For Series connected caps, such as the 24uF to the MD500, and the 4uF and 6uF to the HF2000, it is audibly more critical to pair carefully if one has to use parallels, because the differences in the Pulse Rise Times between the caps cause signal to in effect pass through one cap of the pair faster than through the other, and this audibly changes the timbre {tone character of an instrument or voice}.
Larger value caps have slower pulse rise times than smaller value caps, as do caps of different Dielectrics, and even if use the same type of dielectric but different internal construction, or even different Voltage rating {in some cases} pulse rise times can be different.
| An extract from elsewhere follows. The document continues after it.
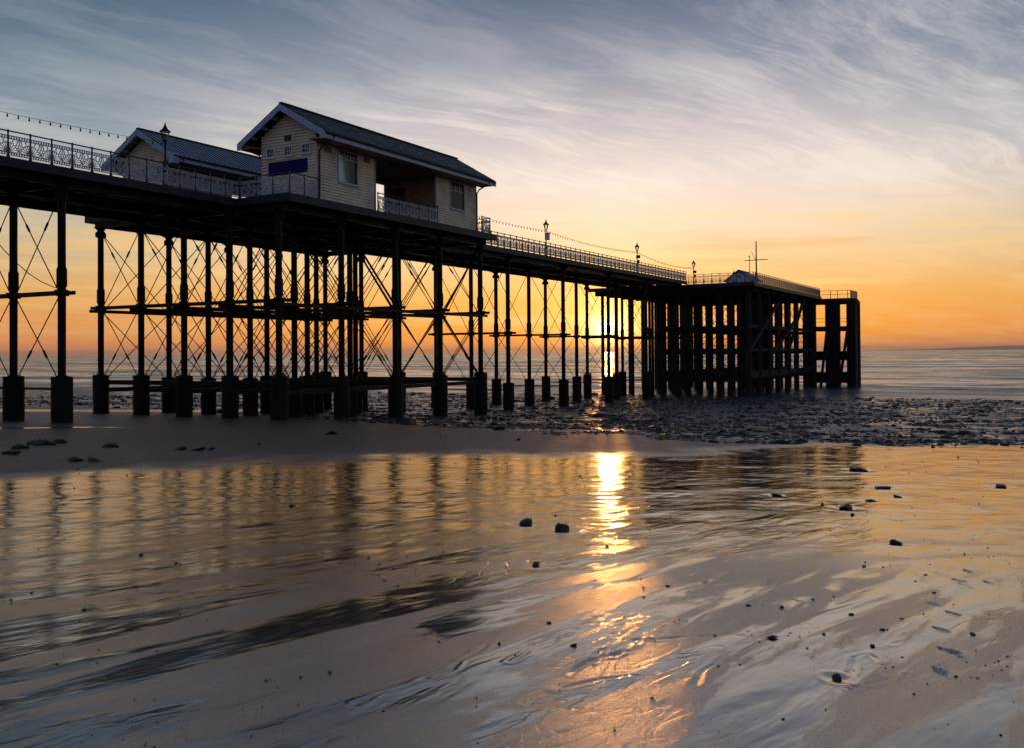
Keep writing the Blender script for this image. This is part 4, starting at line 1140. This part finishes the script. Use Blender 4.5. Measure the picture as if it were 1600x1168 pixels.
festoon((56.5, 38.75, 10.75), (73.75, 38.35, 10.58), 0.16, 'string of bulbs between the slate-roofed shelter and the nearest lamp beyond it', 35)
festoon((73.85, 38.35, 10.58), (94.55, 38.35, 10.58), 0.30, 'string of bulbs between the two middle lamps of the deck', 42)
festoon((94.65, 38.35, 10.58), (114.3, 38.85, 10.40), 0.45, 'string of bulbs running down to the pier head lamp', 40)

# ------------------------------------------------------------------ stones
def rock_mesh(seed, sub=2, flat=0.6):
    bm = bmesh.new(); bmesh.ops.create_icosphere(bm, subdivisions=sub, radius=1.0)
    q = random.Random(seed)
    planes = [(Vector((q.gauss(0, 1), q.gauss(0, 1), q.gauss(0, 0.8))).normalized(), q.uniform(0.45, 0.85)) for _ in range(9)]
    for v in bm.verts:
        for n_, d_ in planes:
            k = v.co.dot(n_) - d_
            if k > 0: v.co -= n_ * k * 0.9
        v.co.z *= flat
        v.co += Vector((q.uniform(-1, 1), q.uniform(-1, 1), q.uniform(-1, 1))) * 0.03
    m = bpy.data.meshes.new('stone'); bm.to_mesh(m); bm.free(); m.materials.append(M_STONE)
    return m
ROCKS = [rock_mesh(i, 2, 0.55 + 0.1 * (i % 3)) for i in range(6)]
def stone(x, y, s, k, label, group=None, sx=1.0, name='stone', rz=None, sz=1.0):
    p = px_ground(x, y)
    z = gh(p.x, p.y)
    o = obj(name, ROCKS[k % 6], T(p.x, p.y, z + s * 0.10 * sz) @ Matrix.Rotation(random.uniform(0, 6.3) if rz is None else rz, 4, 'Z') @ Matrix.Rotation(random.uniform(-.35, .35), 4, 'X') @ Matrix.Rotation(random.uniform(-.3, .3), 4, 'Y') @ SC(s * sx, s * 0.8, s * 0.85 * sz))
    return tag(o, label, 'stone', group)
stone(1323, 793, 0.155, 0, 'largest dark angular stone on the wet sand at right', rz=0.3, sz=1.15)
stone(878, 825, 0.12, 1, 'dark angular stone at the left edge of the sun glitter', sz=1.2)
stone(821, 816, 0.13, 2, 'flatter dark stone just left of the angular one by the sun glitter', sx=1.2, sz=0.7)
stone(1563, 760, 0.185, 3, 'rounded dark stone near the right edge of the picture', sz=0.9)
stone(1342, 734, 0.24, 4, 'broad flat dark stone among the reflections below the shingle', sz=0.65)
stone(1380, 761, 0.19, 5, 'long low dark stone up the beach from the largest one', sx=1.25, sz=0.55)
stone(1400, 847, 0.09, 1, 'smooth oval dark stone above the splayed rills at right', rz=0.1, sz=0.9)
stone(1213, 774, 0.13, 2, 'low dark stone amid the dark ripples right of the sun glitter', sz=0.6)
stone(837, 881, 0.062, 3, 'small dark stone below the pair beside the sun glitter', sz=1.0)
stone(1360, 781, 0.10, 0, 'small flat stone to the right of and behind the largest stone', sz=0.6)
stone(1403, 776, 0.10, 5, 'little dark stone on the gold film right of the largest stone', sz=0.6)
stone(1308, 1058, 0.05, 4, 'small stone at the foot of the braided rills near the bottom edge', sz=0.8)
stone(118, 719, 0.30, 0, 'rounded stone on the dry sand before the left columns', sz=0.6)
stone(150, 720, 0.28, 2, 'flat stone on the dry sand next to the rounded one', sx=1.2, sz=0.4)
stone(308, 703, 0.30, 3, 'middle stone of the small row on the dry sand', sz=0.5)
stone(330, 702, 0.22, 4, 'right-hand stone of the small row on the dry sand', sz=0.6)
stone(280, 702, 0.26, 1, 'left-hand stone of the small row on the dry sand', sz=0.5)
stone(518, 677, 0.38, 5, 'lone flat stone on the sand bar below the slate-roofed shelter', sz=0.4)
for i, (x, y, s) in enumerate([(62, 694, 0.8), (30, 700, 0.5), (92, 691, 0.5), (175, 697, 0.45), (20, 709, 0.4)]):
    p = px_ground(x, y)
    bm = bmesh.new(); bmesh.ops.create_icosphere(bm, subdivisions=3, radius=1.0); q = random.Random(40 + i)
    for v in bm.verts:
        a = math.atan2(v.co.y, v.co.x)
        k = 1 + 0.3 * math.sin(a * 3 + i) + 0.25 * math.sin(a * 7 + 2 * i) + q.uniform(-.12, .12)
        v.co.x *= k; v.co.y *= k; v.co.z = v.co.z * 0.16 * (1 + q.uniform(-.6, .6))
    m = bpy.data.meshes.new('seaweed_clump'); bm.to_mesh(m); bm.free(); m.materials.append(M_WEED)
    o = obj('seaweed_clump', m, T(p.x, p.y, gh(p.x, p.y) + 0.03) @ SC(s * 0.42, s * 0.36, s * 0.8))
    tag(o, ['largest dark seaweed clump on the dry sand at far left', 'seaweed clump left of and below the largest one', 'seaweed clump just right of the largest one', 'flat seaweed clump between the large clump and the row of stones', 'seaweed clump lowest and nearest the left edge'][i], 'seaweed')
# small pebbles, each placed on its own
PEB = [(438, 748), (616, 741), (652, 764), (393, 748), (526, 800), (725, 750), (780, 760), (906, 744), (712, 722), (640, 718), (1420, 739), (1250, 742), (1270, 706), (1336, 708), (1236, 723), (1010, 734), (875, 826), (868, 804), (803, 810), (1460, 788), (1425, 793), (1530, 787), (1270, 825), (1520, 842), (1444, 842), (1482, 858), (1350, 885), (1380, 886), (1283, 913), (1303, 932), (1005, 917), (1043, 915), (1250, 893), (1430, 908), (1446, 898), (1460, 926), (1490, 945), (1378, 984), (1386, 984), (1117, 994), (975, 964), (858, 973), (1122, 1041), (1156, 1039), (1363, 1010), (1410, 1027), (1395, 1042), (1575, 1026), (1493, 1057), (1520, 992), (896, 1009), (1187, 1004), (805, 1024), (245, 1017), (155, 1015), (324, 967), (132, 951), (50, 925), (17, 935), (60, 858), (220, 866), (275, 878), (416, 1062), (516, 1052), (780, 1005), (470, 1058), (690, 990), (1170, 946), (1222, 950), (1330, 960), (560, 820), (340, 840), (90, 830), (930, 905), (1540, 700), (1290, 1110), (600, 1110), (210, 1092), (960, 1140)]
for i, (x, y) in enumerate(PEB):
    d_ = (y - 552) / 1500.0
    stone(x, y, random.choice((0.010, 0.014, 0.018, 0.024)) * random.uniform(0.85, 1.15) * (1.6 if y < 780 else 1.0), i, 'small dark pebble lying alone on the open wet sand', 'pebbles scattered over the wet sand', sx=random.uniform(0.9, 1.3), name='pebble', sz=random.uniform(0.7, 1.1))

# the cobble field between sand and sea: too many to count, one mesh
def shingle():
    base = bmesh.new(); bmesh.ops.create_icosphere(base, subdivisions=1, radius=1.0)
    bv = np.array([v.co[:] for v in base.verts]); bf = np.array([[v.index for v in f.verts] for f in base.faces]); base.free()
    n = 130000
    r = np.random.RandomState(5)
    ang = np.radians(r.uniform(-41, 41, n)); R = np.exp(r.uniform(math.log(28), math.log(128), n))
    X = R * np.sin(ang); Y = R * np.cos(ang)
    z, wet, sh, pool = ground_height(X, Y)
    U = X * UD[0] + Y * UD[1]
    dens = sh * (0.10 + 0.9 * sstep(pn(X * 0.35, Y * 0.35, 41) + 0.6 * pn(X * 0.07, Y * 0.16, 42), -0.25, 0.25)) * (1 - sstep(U, 108, 118))
    keep = np.where((r.uniform(0, 1, n) < dens) & (Y > 26))[0][:40000]
    X, Y, z = X[keep], Y[keep], z[keep]; n = len(X)
    s = np.exp(r.normal(math.log(0.048), 0.65, n)); s = np.clip(s, 0.025, 0.42) * (0.75 + np.hypot(X, Y) / 170)
    ca, sa = np.cos(r.uniform(0, 6.28, n)), np.sin(r.uniform(0, 6.28, n))
    V = bv[None] * np.stack([r.uniform(0.8, 1.5, n), r.uniform(0.7, 1.1, n), r.uniform(0.22, 0.6, n)], 1)[:, None, :]
    V = V * (1 + r.uniform(-0.22, 0.22, (n, len(bv), 1))) * s[:, None, None]
    x_ = V[..., 0] * ca[:, None] - V[..., 1] * sa[:, None]; y_ = V[..., 0] * sa[:, None] + V[..., 1] * ca[:, None]
    V = np.stack([x_ + X[:, None], y_ + Y[:, None], V[..., 2] + (z + s * 0.12)[:, None]], -1).reshape(-1, 3)
    Fc = (bf[None] + (np.arange(n) * len(bv))[:, None, None]).reshape(-1, 3)
    me = bpy.data.meshes.new('shingle')
    me.vertices.add(len(V)); me.vertices.foreach_set('co', V.astype(np.float32).ravel())
    me.loops.add(len(Fc) * 3); me.loops.foreach_set('vertex_index', Fc.astype(np.int32).ravel())
    me.polygons.add(len(Fc)); me.polygons.foreach_set('loop_start', np.arange(0, len(Fc) * 3, 3, dtype=np.int32))
    me.update(calc_edges=True)
    return me
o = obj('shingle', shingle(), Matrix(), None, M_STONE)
tag(o, 'dark wet cobbles covering the shore between the sand and the sea', kind='stuff')

# shell bits and grit strewn over the sand: uncountable, one mesh
def grit():
    r = np.random.RandomState(23)
    n = 5200
    ang = np.radians(r.uniform(-36, 36, n)); R = np.exp(r.uniform(math.log(4.4), math.log(40), n))
    X = R * np.sin(ang); Y = R * np.cos(ang)
    cl = pn(X * 0.5, Y * 0.35, 81) + 0.5 * pn(X * 1.7, Y * 1.2, 82)
    keep = r.uniform(0, 1, n) < 0.12 + 0.9 * sstep(cl, 0.05, 0.45)
    X, Y = X[keep], Y[keep]; n = len(X)
    z = ground_height(X, Y)[0]
    s_ = np.exp(r.normal(math.log(0.0042), 0.5, n)) * (0.55 + np.hypot(X, Y) / 11.0)
    bv = np.array([(1, 0, 0), (-1, 0, 0), (0, 1, 0), (0, -1, 0), (0, 0, 1), (0, 0, -1)], float)
    bf = np.array([(0, 2, 4), (2, 1, 4), (1, 3, 4), (3, 0, 4), (2, 0, 5), (1, 2, 5), (3, 1, 5), (0, 3, 5)])
    V = bv[None] * r.uniform(0.5, 1.4, (n, 6, 1)) * np.stack([r.uniform(.8, 1.7, n), r.uniform(.6, 1.1, n), r.uniform(.35, .8, n)], 1)[:, None, :] * s_[:, None, None]
    t = r.uniform(0, 6.28, n); ca, sa = np.cos(t)[:, None], np.sin(t)[:, None]
    V = np.stack([V[..., 0] * ca - V[..., 1] * sa + X[:, None], V[..., 0] * sa + V[..., 1] * ca + Y[:, None], V[..., 2] + (z + s_ * 0.25)[:, None]], -1).reshape(-1, 3)
    Fc = (bf[None] + (np.arange(n) * 6)[:, None, None]).reshape(-1, 3)
    me = bpy.data.meshes.new('grit'); me.from_pydata(V.tolist(), [], Fc.tolist()); me.update()
    return me
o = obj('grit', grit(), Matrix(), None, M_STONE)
tag(o, 'dark grit and shell bits strewn over the wet sand', kind='stuff')

# distant coast
hm = MB(); q = random.Random(9)
dist = 38000.0; pts = []
for i in range(60):
    a = math.radians(20.0 + i * 0.4)
    h = 50 + 110 * math.exp(-((i - 20) / 8.0) ** 2) + 60 * math.exp(-((i - 38) / 9.0) ** 2) + q.uniform(-6, 6)
    h *= 0.85 * min(1, i / 12.0)
    pts.append((a, h))
vs = []; fs = []
for a, h in pts:
    d0, d1, d2 = dist, dist + 1800, dist + 5200
    vs += [(d0 * math.sin(a), d0 * math.cos(a), -8), (d1 * math.sin(a), d1 * math.cos(a), h), (d2 * math.sin(a), d2 * math.cos(a), -8)]
for i in range(len(pts) - 1):
    k = i * 3
    fs += [(k, k + 3, k + 4, k + 1), (k + 1, k + 4, k + 5, k + 2)]
hm.add(vs, fs)
o = obj('hills', hm.mesh('hills', material('far_coast', (0.09, 0.085, 0.075), 0.9, 0, 0.3, 0.001)), Matrix())
tag(o, kind='structure')

# thin morning haze over the water, a closed box round everything
hb = MB(); hb.box(-60000, 60000, -60000, 60000, -31.0, 240.0)
hz = obj('haze', hb.mesh('haze'), Matrix())
hmat = bpy.data.materials.new('haze_air'); hmat.use_nodes = True
q_ = NT(hmat.node_tree); q_.n.clear()
pv = q_.node('ShaderNodeVolumePrincipled')
pv.inputs['Color'].default_value = (0.96, 0.88, 0.80, 1)
pv.inputs['Density'].default_value = 2.6e-5
pv.inputs['Anisotropy'].default_value = 0.55
ho = q_.node('ShaderNodeOutputMaterial'); q_.l.new(pv.outputs[0], ho.inputs['Volume'])
hz.data.materials.append(hmat)
tag(hz, kind='stuff')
Yes, I remember that Post where you wrote some of what you had read about combining various types and values of caps, and I only commented on that briefly then.
Basically that can work in Power Supplies when one needs to filter out wide-band noise, but to apply optimally one has to measure the results to ensure there has not been created one or more Resonant modes which couple into the circuit.
It is not a simple subject and I didn't want to type hundreds of words to explain it all, nor will I now, but ... for people who like to experiment, anything can and will be tried, and some experimenters chance upon sounds they like, and other experimenters don't, but simply keep on buying components to try every idea some-one has posted about a path to Audio Nirvana, but without understanding what they are doing.

I'm sorry that I don't have sufficient time available to address quickly or always comprehensively every point someone raises in this Thread, but as it seemed that every-one was not in a hurry I would have got to cap selection after getting through the relevant interim matters.

I don't know what you've ordered for 24uF, but I hope it is simply a 24uF single cap, or two 12uF caps.
Similarly, for the 4uF I would use a single 4uF or a single 3.9uF {which is only -2% difference}.
Some Brands have a single 6uF cap, or a near to such as 6.2uF, or a close values way of pairing.
I will be listing some of these when I list the reasonable value lower priced brands.

Also, for audilble consistency, presuming one has available a well made cap, one should use the same Brand and type and model {including voltage if possible} in all positions in at least each Filter arm of the cross-over, and maybe in the entire cross-over.
Thus I would never advise paralleling different brands or dielectric types, but any-one is free to try that and listen - who knows, one may chance on something one likes for the music types one listens to mostly.

Similarly the physical sizes, 100 Volt size is adequate if well made, and one does not need the larger 250 volt nor 400 volt sizes in cross-overs for domestic use loudspeakers that will not accept such large voltages, such as these old Celestions.
High voltage caps are only of audible benefit when there are large voltage stresses.
More important is how well the cap is manufactured, and you have already read something about this - I will explain more when time is available when I am recommending the alternate brands.
Some caps are manufactured to be Signal caps in amplifiers where there is small signal AC and large DC voltages present simultaneously, and this does not occur in loudspeaker cross-overs.

Well, if you have ordered I suppose you can't cancel now.
What are the cap values in your Dahlquist DQM-9 ?
You may be able to use some of the Solens more effectively there.